The government has ordered strategic health authorities to review their eligibility criteria for continuing care to ensure it is in line with a recent court judgement.
The DH is currently drawing up a national framework for continuing care to replace the current system of locally determined eligibility criteria. Care services minister Liam
Byrne has said the goverment will consult on this next month.The guidance applies until this has been created.
The government move comes in new guidance issued last week about the judgement’s implications. The judge involved criticised the current national Department of Health guidance on determining eligibility as “far from being as clear as it might have been.”
The new guidance also calls on strategic health authorities, primary care trusts and local authorities to consider whether there are service users who should be re-assessed as a consequence of the judgement.
The Association of Directors of Social Services wants its members to ensure their procedures and criteria are in line with the judgement.
The case prompting the changes was brought by Maureen Grogan, who claimed she was wrongly denied fully funded continuing care by Bexley Care Trust, using criteria laid down by the South East Strategic Health Authority.
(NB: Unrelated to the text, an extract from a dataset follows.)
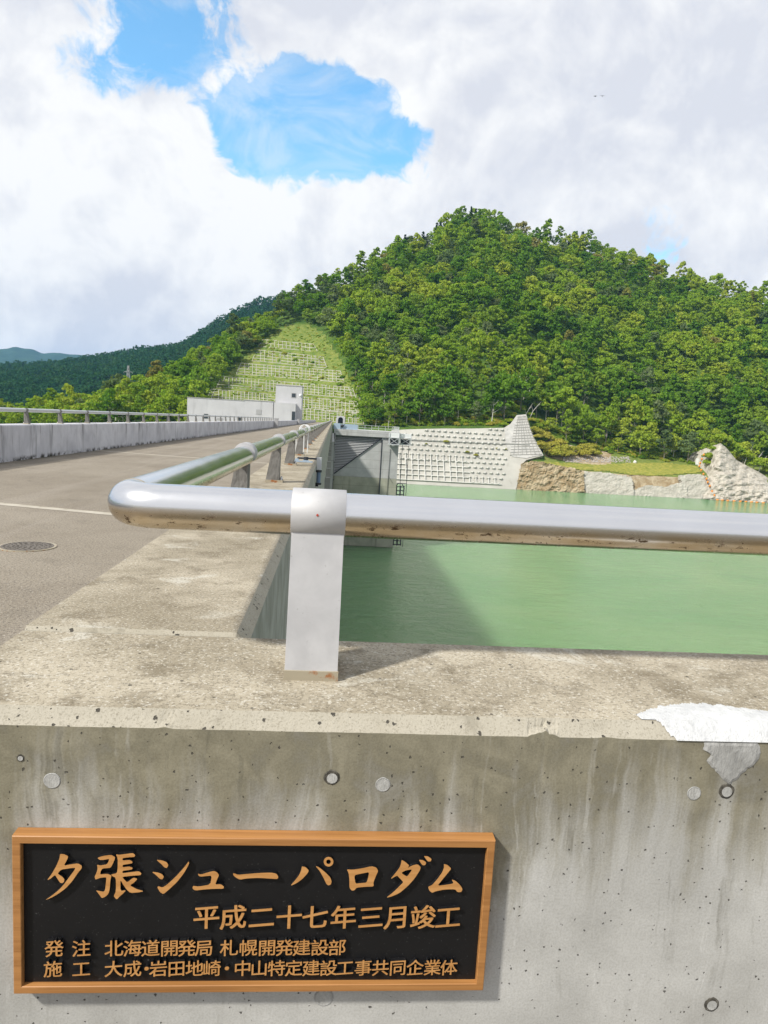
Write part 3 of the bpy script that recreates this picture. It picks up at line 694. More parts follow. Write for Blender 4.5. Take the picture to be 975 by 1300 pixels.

Instead she was given the top band of registered nursing care contribution, forcing her to contribute to her own care.
The judge said that council had used “fatally flawed” criteria in not following the landmark 1999 Coughlin judgment, which stated that anyone with a “primary health need” should be eligible for continuing care. He called on Bexley to reassess Grogan using this judgement.
The judge said that DH guidance on continuing care and the top band of the RNCC caused confusion between the two systems.